Seven pre-production protypes were built. VTG4L 002 was a left hand control model that was retained by AEC’s experimental department. Three fleet prototypes were allocated to sizable hauliers for evaluation purposes. NGO 449D was registered in August 1966

Can you provide the exact point in time that Friars was referring to when the first instruction from the group engineering dept,for the design of ‘a compact 300 hp engine’ was first called for, followed by the drawing board stage leading on from that ?.That all has to be well before 1966 in that case ?.Possibly even before Albert Fogg’s appointment ?.

I can’t give the precise date CF, but development work started in mid-1964. From what I learned it wasn’t even a full time development when it started, but a filling in project when time and resources allowed. Keith Roberts was the engineer in charge of engine development at AEC at that time.

ERF:
I said in my earlier post that only four AV740 prototype engines were built.
We must make it clear here that there is a distinction to be made between prototype engines and prototype lorries.
The only one of the prototype lorries that I ever managed to prove conclusively was fitted with one of the four earliest (four rocker cover) prototype engines was VTG4R 007, the vehicle sent to Australia and operated by Freight Transfer Pty Ltd…

I’m not saying that there were not others, the Turners and Western Transport vehicles for example, but certainly the engines issued to Vanaja for cold climate testing were what we would consider full production specification units.

One of the great things about TN is that it makes you go back over things you believe to be correct, and re-look at them.
This morning in all my V8 bumph I found this photo…
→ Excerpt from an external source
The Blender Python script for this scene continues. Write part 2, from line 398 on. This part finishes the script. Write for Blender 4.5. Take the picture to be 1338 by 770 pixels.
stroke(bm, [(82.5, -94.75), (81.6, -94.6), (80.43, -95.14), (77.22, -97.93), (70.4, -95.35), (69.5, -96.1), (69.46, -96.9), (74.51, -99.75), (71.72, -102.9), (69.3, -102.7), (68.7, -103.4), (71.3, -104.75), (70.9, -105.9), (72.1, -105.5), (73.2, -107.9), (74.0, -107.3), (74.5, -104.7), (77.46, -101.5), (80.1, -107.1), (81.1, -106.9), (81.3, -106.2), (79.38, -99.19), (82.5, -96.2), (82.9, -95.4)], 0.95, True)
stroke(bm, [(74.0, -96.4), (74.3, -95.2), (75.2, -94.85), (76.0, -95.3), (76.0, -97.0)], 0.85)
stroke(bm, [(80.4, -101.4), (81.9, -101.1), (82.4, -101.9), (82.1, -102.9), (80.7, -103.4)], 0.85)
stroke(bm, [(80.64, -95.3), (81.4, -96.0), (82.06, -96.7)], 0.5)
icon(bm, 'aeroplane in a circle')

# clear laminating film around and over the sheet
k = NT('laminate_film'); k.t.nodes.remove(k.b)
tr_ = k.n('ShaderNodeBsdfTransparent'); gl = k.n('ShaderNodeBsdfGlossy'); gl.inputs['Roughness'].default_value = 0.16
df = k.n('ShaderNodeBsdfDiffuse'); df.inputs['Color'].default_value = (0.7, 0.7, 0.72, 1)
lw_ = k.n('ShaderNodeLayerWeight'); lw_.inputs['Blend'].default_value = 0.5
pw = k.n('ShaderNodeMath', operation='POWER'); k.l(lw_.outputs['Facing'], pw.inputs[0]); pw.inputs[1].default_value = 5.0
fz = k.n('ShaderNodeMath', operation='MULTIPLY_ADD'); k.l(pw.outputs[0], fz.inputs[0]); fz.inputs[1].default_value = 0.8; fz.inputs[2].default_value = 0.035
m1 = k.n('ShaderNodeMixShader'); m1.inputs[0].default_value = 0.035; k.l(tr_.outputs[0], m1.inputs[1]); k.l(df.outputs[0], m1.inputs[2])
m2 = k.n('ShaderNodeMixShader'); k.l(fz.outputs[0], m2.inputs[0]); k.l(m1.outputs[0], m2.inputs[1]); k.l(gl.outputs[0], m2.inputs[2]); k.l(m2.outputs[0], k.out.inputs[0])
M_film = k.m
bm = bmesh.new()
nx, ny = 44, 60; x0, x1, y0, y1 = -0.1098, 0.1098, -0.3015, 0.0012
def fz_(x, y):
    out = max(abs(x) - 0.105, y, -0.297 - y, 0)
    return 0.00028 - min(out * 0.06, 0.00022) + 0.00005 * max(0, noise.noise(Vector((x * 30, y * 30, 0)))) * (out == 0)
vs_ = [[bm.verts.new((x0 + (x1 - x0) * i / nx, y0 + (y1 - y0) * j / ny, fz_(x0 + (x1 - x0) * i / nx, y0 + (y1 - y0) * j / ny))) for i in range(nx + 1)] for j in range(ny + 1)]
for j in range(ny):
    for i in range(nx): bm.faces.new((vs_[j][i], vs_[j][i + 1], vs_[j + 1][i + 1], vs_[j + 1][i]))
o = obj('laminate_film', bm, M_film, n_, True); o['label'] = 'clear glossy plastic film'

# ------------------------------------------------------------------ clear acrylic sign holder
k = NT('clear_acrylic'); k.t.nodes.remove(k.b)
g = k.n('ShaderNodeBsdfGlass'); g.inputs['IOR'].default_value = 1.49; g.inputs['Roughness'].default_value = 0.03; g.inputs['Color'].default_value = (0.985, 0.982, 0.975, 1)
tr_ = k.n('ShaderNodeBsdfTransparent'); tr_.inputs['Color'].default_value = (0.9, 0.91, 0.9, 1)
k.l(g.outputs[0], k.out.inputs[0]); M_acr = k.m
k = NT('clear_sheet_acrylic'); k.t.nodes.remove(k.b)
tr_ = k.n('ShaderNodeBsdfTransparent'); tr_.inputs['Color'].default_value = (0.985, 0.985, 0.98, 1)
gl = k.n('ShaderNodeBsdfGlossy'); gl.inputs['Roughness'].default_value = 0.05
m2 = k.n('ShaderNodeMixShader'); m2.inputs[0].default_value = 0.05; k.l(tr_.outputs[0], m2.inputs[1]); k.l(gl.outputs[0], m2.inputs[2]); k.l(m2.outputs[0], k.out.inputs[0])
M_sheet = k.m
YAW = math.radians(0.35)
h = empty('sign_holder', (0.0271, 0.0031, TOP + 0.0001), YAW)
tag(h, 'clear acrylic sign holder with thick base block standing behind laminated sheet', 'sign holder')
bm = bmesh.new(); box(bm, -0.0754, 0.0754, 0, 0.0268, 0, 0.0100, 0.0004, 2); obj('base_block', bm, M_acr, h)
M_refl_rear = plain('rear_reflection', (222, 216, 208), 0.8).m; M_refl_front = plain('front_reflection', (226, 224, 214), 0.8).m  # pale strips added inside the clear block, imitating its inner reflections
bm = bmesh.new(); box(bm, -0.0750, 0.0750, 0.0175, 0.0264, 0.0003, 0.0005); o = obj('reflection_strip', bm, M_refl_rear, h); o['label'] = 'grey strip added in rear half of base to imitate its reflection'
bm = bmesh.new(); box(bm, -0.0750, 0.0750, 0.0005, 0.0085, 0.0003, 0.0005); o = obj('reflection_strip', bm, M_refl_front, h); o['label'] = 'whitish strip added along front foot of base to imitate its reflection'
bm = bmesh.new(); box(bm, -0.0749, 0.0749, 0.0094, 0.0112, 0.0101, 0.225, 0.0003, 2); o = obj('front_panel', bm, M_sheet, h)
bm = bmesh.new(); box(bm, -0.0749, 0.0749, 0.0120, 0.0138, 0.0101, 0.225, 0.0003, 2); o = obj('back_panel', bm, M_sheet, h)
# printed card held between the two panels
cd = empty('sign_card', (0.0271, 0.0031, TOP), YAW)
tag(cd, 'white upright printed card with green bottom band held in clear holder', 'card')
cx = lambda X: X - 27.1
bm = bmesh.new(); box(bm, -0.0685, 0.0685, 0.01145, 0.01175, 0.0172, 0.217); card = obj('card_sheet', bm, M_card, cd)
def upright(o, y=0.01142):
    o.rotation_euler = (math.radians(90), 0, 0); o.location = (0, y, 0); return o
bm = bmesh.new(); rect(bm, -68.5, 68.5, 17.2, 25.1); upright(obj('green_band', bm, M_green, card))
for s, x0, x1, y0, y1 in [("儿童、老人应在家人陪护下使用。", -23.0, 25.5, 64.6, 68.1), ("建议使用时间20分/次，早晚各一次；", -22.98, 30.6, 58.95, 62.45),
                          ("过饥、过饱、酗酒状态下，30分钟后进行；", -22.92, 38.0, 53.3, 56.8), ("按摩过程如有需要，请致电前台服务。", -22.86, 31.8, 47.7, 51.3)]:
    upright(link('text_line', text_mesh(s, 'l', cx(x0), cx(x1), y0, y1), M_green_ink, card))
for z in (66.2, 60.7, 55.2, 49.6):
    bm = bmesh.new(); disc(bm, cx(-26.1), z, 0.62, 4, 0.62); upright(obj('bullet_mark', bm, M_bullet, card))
V8 - Western Transport.jpg

…which proves that a very early imperial prototype engine was indeed fitted to VTG4R 003, the Western Transport vehicle.
This makes it almost a certainty that 005, the Turners vehicle had one too.
If I had to make an educated guess, I would say that very early imperial prototype units were fitted into VTG4R 003, 004, 005, 006 and 007.
I have never seen any firm evidence of a fifth imperial engine though, and all the data analysed by AEC was from engine 1/4, 2/4, 3/4 and 4/4.
The prototype engine I had at one time that was fitted into my V8 was 3/4.

VTG4R 008, 009 and all subsequent vehicles had full production specification metric engines.
I have no information for VTG4R 002.
VTG4L 001 was a production specification vehicle in all respects.